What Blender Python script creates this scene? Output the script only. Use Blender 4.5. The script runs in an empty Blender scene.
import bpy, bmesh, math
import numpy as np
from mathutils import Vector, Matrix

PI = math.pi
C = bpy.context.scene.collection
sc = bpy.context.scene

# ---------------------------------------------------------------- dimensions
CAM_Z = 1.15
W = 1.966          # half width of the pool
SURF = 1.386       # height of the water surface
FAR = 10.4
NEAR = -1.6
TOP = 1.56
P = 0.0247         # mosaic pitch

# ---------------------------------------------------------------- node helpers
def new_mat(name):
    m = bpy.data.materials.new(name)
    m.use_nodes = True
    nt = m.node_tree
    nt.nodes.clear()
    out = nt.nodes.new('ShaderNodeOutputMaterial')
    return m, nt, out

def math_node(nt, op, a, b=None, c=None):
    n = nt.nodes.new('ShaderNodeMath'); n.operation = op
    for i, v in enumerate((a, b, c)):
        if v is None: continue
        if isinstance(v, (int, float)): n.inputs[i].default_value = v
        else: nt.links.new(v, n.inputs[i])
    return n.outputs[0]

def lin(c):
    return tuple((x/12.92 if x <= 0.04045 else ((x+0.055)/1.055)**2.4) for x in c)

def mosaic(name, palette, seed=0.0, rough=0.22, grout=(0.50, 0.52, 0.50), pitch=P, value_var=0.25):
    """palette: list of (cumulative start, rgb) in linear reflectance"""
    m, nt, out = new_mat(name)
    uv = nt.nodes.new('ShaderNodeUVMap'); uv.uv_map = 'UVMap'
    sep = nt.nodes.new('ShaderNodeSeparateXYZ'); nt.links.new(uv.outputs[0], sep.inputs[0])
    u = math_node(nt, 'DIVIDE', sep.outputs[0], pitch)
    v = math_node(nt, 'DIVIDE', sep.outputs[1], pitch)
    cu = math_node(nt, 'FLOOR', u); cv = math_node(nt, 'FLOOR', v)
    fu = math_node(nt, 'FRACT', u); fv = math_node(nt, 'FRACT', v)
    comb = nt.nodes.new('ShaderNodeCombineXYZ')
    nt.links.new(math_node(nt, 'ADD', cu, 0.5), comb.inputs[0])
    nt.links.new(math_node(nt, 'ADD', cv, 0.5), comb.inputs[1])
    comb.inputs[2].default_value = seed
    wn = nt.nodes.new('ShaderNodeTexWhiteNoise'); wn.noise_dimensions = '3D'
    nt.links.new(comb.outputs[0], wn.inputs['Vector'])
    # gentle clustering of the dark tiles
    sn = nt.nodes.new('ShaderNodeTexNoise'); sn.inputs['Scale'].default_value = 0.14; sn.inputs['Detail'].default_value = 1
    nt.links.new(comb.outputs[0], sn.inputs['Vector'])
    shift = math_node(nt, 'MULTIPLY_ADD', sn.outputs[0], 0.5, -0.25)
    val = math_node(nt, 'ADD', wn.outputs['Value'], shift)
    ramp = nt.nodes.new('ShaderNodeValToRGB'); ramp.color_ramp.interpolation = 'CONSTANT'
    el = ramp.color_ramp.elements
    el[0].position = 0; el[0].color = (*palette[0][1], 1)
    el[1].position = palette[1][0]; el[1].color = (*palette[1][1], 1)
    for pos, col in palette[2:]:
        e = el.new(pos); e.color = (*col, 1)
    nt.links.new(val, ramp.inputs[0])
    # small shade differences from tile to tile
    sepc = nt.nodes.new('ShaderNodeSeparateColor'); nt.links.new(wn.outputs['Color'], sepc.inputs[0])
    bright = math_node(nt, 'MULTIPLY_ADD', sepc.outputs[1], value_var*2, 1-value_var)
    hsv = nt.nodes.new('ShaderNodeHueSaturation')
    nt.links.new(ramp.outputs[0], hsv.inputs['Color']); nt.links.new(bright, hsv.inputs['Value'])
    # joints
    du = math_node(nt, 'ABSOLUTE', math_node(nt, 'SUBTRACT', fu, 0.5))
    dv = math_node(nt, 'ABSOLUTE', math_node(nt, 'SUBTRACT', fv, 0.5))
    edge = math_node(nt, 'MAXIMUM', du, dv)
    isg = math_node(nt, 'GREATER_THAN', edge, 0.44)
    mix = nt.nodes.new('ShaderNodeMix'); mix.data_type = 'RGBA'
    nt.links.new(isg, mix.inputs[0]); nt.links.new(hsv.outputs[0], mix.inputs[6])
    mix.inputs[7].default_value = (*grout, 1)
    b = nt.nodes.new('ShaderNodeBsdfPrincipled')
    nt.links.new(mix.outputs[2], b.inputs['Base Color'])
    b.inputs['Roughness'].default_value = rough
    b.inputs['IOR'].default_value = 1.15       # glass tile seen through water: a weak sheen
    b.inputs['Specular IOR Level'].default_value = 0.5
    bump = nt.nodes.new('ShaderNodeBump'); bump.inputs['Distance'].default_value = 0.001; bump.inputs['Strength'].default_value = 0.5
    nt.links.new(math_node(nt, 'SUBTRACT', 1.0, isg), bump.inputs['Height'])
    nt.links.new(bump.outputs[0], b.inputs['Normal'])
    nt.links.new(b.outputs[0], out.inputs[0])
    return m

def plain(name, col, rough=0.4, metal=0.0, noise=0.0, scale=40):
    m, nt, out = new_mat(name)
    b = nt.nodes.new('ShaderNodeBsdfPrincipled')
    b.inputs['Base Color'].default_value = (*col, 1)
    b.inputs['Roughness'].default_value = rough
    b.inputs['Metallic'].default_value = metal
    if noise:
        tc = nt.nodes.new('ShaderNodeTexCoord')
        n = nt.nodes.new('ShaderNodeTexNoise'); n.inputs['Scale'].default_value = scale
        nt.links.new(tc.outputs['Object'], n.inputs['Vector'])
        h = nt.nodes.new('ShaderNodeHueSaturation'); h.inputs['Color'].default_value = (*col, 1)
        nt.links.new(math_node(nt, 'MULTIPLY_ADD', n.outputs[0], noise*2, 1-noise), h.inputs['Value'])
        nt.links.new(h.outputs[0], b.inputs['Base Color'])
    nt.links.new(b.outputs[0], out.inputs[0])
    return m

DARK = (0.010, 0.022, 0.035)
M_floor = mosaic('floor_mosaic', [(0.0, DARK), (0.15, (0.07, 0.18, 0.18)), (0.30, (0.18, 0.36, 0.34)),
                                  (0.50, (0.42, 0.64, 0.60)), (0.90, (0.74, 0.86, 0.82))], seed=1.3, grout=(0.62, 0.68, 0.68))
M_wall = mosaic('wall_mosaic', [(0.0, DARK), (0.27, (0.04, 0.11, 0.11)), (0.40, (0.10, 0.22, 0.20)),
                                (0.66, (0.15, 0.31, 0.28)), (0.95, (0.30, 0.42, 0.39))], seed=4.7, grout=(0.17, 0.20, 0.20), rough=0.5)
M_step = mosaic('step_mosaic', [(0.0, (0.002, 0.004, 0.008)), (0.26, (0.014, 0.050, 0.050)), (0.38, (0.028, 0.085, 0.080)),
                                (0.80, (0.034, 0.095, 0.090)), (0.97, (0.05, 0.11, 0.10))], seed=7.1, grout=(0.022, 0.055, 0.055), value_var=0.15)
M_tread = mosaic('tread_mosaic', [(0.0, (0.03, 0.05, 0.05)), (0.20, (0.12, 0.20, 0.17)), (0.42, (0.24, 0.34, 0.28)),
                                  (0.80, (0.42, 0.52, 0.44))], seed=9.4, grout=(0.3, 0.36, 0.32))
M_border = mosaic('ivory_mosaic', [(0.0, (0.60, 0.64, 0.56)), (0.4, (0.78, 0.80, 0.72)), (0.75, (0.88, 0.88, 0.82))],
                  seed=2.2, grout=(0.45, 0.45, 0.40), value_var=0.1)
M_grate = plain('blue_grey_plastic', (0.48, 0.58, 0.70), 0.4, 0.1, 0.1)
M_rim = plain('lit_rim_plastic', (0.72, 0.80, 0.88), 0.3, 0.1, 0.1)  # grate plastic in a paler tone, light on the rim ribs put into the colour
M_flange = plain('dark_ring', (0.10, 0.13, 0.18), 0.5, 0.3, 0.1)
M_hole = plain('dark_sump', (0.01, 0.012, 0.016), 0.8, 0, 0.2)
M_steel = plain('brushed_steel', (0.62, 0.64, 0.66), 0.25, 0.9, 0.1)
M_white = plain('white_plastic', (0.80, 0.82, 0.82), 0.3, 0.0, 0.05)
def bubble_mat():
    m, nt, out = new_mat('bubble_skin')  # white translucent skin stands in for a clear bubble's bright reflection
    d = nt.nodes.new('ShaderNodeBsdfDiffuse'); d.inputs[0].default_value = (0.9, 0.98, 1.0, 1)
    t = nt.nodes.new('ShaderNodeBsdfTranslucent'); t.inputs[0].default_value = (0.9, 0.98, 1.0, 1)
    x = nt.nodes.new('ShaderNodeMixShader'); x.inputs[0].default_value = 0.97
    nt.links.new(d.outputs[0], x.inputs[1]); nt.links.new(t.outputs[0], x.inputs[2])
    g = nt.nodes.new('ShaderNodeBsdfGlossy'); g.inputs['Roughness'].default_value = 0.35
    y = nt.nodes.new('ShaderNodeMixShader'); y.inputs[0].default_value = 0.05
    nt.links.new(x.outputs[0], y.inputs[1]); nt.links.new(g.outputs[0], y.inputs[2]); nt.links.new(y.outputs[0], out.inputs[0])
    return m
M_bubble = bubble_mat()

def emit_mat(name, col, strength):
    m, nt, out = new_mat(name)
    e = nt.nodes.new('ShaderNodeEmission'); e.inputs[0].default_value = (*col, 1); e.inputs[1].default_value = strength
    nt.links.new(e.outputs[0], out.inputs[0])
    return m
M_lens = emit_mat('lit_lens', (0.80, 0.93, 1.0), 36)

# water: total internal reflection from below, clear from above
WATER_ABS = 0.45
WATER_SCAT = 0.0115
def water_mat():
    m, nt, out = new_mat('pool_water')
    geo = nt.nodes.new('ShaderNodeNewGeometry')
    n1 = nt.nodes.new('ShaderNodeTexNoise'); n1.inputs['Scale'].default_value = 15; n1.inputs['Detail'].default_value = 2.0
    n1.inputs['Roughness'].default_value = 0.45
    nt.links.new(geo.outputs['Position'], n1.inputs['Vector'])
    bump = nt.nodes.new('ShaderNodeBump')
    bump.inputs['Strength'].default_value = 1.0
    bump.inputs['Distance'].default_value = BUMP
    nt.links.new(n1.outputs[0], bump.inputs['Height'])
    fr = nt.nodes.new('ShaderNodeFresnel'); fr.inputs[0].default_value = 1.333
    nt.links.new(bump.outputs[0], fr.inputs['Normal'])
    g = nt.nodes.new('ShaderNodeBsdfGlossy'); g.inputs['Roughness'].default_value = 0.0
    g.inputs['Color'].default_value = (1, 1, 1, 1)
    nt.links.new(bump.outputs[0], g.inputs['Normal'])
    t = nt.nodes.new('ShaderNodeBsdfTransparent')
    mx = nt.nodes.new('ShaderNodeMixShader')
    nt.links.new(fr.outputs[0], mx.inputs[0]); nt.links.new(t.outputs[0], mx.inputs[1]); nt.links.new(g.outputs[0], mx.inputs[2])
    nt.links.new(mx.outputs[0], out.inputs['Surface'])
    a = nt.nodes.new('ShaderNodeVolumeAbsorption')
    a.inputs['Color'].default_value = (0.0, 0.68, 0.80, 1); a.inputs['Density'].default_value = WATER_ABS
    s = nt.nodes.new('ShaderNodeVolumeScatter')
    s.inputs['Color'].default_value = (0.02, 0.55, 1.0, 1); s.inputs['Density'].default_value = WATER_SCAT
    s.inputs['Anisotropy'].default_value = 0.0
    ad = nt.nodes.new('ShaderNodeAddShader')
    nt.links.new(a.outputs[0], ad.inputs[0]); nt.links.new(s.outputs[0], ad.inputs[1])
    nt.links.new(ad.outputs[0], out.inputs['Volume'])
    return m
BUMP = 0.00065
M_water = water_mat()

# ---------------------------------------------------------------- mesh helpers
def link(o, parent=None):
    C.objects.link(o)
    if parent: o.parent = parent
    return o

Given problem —
Starting at the first line of the listing, retype every line up to and including the one with "# mosaic pitch".

Result —
What Blender Python script creates this scene? Output the script only. Use Blender 4.5. The script runs in an empty Blender scene.
import bpy, bmesh, math
import numpy as np
from mathutils import Vector, Matrix

PI = math.pi
C = bpy.context.scene.collection
sc = bpy.context.scene

# ---------------------------------------------------------------- dimensions
CAM_Z = 1.15
W = 1.966          # half width of the pool
SURF = 1.386       # height of the water surface
FAR = 10.4
NEAR = -1.6
TOP = 1.56
P = 0.0247         # mosaic pitch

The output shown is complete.